Written task:
Reproduce exactly the lines below, from the first through the one containing "from mathutils import Vector, Matrix", and nothing more.

####

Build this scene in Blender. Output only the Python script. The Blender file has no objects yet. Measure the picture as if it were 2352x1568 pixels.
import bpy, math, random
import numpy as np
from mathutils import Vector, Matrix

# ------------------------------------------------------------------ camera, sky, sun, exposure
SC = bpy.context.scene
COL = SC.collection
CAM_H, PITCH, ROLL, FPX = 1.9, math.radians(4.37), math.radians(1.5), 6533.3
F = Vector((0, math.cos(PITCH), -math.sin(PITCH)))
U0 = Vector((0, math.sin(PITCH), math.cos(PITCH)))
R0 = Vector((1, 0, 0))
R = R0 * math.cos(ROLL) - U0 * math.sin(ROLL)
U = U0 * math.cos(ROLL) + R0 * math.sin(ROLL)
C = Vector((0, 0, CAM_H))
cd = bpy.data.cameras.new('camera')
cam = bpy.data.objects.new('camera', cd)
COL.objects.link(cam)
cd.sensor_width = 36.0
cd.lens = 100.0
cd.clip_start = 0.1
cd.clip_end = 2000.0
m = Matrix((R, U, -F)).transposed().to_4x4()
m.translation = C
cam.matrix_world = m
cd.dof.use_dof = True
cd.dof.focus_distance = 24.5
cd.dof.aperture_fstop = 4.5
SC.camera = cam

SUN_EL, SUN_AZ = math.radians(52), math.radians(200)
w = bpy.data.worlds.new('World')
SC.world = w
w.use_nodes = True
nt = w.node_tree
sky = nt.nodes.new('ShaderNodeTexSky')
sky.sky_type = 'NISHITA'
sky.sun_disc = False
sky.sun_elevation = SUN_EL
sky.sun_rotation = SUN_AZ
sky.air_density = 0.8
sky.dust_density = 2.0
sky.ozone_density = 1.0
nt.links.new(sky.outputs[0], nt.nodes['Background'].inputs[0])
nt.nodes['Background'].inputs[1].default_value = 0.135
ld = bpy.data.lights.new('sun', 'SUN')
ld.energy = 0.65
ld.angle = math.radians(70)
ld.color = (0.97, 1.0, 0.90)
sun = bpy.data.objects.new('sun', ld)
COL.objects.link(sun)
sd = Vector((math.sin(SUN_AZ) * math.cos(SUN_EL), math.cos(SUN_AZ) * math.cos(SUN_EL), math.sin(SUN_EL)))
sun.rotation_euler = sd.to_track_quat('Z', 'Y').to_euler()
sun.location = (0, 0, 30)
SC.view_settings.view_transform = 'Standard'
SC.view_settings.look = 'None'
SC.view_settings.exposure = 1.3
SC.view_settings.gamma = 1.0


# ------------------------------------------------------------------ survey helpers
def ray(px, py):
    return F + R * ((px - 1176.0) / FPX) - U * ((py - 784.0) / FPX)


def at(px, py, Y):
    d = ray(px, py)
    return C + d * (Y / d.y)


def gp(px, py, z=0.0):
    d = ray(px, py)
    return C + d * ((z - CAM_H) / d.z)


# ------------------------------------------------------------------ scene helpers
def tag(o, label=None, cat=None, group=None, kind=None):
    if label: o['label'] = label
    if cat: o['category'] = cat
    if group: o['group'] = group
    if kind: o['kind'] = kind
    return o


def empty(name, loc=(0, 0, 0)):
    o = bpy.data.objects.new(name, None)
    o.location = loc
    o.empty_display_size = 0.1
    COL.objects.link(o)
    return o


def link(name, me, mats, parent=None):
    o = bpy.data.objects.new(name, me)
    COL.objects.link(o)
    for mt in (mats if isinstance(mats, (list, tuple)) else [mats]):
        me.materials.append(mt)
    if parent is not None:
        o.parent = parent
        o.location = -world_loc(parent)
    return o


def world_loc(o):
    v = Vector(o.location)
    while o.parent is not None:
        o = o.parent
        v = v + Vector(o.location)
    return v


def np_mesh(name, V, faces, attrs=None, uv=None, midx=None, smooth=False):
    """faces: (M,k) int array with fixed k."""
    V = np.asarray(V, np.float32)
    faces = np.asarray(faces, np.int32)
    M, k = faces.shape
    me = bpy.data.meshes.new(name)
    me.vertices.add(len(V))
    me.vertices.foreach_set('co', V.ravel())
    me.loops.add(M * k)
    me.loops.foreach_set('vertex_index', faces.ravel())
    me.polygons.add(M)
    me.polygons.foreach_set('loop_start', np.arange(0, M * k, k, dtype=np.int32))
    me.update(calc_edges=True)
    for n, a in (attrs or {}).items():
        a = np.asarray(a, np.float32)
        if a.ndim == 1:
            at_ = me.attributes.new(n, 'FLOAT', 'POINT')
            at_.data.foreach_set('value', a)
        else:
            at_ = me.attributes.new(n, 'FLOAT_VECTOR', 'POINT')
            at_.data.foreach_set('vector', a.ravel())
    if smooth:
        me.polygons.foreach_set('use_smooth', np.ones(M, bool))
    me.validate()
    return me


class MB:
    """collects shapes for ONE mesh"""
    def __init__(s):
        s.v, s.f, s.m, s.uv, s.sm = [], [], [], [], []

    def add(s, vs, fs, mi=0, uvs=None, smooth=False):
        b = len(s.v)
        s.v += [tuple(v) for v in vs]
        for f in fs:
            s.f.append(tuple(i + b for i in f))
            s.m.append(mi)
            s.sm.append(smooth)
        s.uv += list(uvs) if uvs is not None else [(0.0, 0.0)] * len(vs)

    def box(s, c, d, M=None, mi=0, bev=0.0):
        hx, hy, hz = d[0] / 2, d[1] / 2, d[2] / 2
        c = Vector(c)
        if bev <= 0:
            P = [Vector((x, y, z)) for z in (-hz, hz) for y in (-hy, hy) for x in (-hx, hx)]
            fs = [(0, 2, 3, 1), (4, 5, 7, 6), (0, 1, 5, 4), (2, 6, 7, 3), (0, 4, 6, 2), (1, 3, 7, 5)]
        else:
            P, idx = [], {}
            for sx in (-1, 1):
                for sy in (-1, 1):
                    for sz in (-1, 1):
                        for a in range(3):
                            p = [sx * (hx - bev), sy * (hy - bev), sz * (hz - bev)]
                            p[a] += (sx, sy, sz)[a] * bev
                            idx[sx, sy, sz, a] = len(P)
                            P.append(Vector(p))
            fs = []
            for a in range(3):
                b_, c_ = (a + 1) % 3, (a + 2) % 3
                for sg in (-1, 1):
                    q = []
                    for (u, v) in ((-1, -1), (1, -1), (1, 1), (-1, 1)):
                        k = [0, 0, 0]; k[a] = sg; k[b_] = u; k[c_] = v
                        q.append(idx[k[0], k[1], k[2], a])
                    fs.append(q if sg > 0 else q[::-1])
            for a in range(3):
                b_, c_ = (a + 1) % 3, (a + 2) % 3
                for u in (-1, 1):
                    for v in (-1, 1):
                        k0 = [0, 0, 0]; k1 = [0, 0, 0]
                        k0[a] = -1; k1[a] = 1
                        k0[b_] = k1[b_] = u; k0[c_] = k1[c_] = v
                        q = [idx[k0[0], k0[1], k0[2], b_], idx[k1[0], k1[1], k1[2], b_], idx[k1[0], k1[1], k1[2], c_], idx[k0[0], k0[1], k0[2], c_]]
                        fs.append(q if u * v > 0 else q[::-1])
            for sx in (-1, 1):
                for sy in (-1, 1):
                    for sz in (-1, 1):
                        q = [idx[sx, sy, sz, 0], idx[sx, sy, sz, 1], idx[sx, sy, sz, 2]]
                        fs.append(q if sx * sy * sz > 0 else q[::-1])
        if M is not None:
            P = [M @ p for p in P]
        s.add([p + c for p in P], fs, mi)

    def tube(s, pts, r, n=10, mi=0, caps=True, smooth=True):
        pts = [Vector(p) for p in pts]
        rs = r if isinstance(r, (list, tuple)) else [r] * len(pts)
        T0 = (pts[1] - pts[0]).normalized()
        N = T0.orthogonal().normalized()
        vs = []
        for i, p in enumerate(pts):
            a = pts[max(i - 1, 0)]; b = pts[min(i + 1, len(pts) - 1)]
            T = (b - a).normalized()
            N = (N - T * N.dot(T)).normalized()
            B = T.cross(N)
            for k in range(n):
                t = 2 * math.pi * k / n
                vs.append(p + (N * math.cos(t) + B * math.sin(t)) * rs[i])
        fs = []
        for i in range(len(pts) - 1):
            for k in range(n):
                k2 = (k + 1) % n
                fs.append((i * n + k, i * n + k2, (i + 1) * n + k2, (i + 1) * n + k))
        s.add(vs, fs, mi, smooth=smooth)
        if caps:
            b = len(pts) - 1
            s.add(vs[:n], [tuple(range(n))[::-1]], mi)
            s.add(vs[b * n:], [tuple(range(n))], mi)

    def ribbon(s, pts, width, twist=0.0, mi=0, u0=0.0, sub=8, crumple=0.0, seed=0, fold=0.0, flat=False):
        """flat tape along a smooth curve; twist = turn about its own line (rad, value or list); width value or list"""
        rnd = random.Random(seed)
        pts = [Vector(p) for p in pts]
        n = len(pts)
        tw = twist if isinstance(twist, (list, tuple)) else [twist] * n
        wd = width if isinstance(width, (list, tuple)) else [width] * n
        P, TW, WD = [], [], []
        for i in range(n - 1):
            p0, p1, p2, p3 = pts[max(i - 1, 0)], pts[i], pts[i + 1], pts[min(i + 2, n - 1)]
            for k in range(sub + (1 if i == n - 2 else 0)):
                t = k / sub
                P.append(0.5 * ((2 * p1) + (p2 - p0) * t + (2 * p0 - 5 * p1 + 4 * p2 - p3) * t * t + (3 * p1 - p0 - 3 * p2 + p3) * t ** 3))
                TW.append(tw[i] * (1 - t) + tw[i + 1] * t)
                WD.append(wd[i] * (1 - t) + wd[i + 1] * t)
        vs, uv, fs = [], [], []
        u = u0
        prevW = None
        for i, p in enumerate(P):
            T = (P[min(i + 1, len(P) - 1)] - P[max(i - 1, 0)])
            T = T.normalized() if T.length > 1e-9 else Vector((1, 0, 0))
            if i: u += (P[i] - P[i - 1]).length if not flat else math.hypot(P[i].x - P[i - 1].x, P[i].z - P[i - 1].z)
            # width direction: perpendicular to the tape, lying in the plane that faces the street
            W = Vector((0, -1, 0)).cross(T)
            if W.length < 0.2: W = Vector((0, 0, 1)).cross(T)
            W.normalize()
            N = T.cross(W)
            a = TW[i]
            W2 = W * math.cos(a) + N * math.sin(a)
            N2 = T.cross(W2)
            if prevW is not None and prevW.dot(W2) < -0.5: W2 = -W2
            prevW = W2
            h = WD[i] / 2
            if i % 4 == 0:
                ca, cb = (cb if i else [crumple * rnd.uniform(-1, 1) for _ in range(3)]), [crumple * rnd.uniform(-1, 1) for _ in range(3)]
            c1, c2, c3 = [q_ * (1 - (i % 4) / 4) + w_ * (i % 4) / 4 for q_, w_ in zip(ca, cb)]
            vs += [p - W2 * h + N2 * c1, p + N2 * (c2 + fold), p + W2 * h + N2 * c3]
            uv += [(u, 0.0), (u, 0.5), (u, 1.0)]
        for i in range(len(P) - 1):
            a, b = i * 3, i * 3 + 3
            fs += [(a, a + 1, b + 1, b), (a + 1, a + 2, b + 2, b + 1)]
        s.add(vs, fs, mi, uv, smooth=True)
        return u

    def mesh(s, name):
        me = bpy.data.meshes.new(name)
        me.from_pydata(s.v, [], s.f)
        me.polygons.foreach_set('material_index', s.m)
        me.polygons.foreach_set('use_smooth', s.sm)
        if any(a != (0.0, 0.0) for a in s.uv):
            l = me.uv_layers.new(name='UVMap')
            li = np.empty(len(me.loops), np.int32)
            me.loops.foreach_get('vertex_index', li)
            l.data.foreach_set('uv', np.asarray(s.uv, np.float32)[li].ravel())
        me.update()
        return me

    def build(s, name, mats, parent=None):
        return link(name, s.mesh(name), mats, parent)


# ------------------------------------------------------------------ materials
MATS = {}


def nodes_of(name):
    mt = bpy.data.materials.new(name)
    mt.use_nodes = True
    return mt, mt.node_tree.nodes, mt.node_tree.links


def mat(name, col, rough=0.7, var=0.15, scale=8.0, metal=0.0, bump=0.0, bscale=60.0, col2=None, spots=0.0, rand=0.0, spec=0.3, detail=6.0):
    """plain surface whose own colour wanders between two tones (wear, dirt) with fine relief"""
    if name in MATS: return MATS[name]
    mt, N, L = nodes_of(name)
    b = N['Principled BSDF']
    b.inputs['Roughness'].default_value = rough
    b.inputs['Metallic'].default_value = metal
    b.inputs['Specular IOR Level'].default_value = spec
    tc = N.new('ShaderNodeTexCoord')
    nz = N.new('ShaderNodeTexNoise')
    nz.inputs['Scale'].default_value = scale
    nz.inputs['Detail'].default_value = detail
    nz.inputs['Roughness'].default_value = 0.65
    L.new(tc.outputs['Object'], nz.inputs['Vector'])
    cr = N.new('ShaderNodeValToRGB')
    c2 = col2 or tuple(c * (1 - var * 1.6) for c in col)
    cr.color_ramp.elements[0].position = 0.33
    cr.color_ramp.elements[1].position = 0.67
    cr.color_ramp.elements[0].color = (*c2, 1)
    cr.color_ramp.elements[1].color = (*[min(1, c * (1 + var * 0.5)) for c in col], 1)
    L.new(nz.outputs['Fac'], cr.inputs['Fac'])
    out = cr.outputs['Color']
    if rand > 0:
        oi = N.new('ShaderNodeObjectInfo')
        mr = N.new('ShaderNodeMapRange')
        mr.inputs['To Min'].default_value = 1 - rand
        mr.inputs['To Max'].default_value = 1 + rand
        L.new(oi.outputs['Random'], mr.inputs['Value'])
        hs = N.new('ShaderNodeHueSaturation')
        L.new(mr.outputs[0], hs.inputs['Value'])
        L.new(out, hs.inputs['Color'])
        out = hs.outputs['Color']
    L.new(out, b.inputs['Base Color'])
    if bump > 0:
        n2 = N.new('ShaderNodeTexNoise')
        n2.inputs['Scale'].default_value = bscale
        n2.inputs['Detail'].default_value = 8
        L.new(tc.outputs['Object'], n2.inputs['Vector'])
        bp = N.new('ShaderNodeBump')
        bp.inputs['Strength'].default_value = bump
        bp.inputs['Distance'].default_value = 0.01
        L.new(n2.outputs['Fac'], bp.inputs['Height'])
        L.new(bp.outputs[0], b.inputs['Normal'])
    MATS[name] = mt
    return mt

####

Answer:
Build this scene in Blender. Output only the Python script. The Blender file has no objects yet. Measure the picture as if it were 2352x1568 pixels.
import bpy, math, random
import numpy as np
from mathutils import Vector, Matrix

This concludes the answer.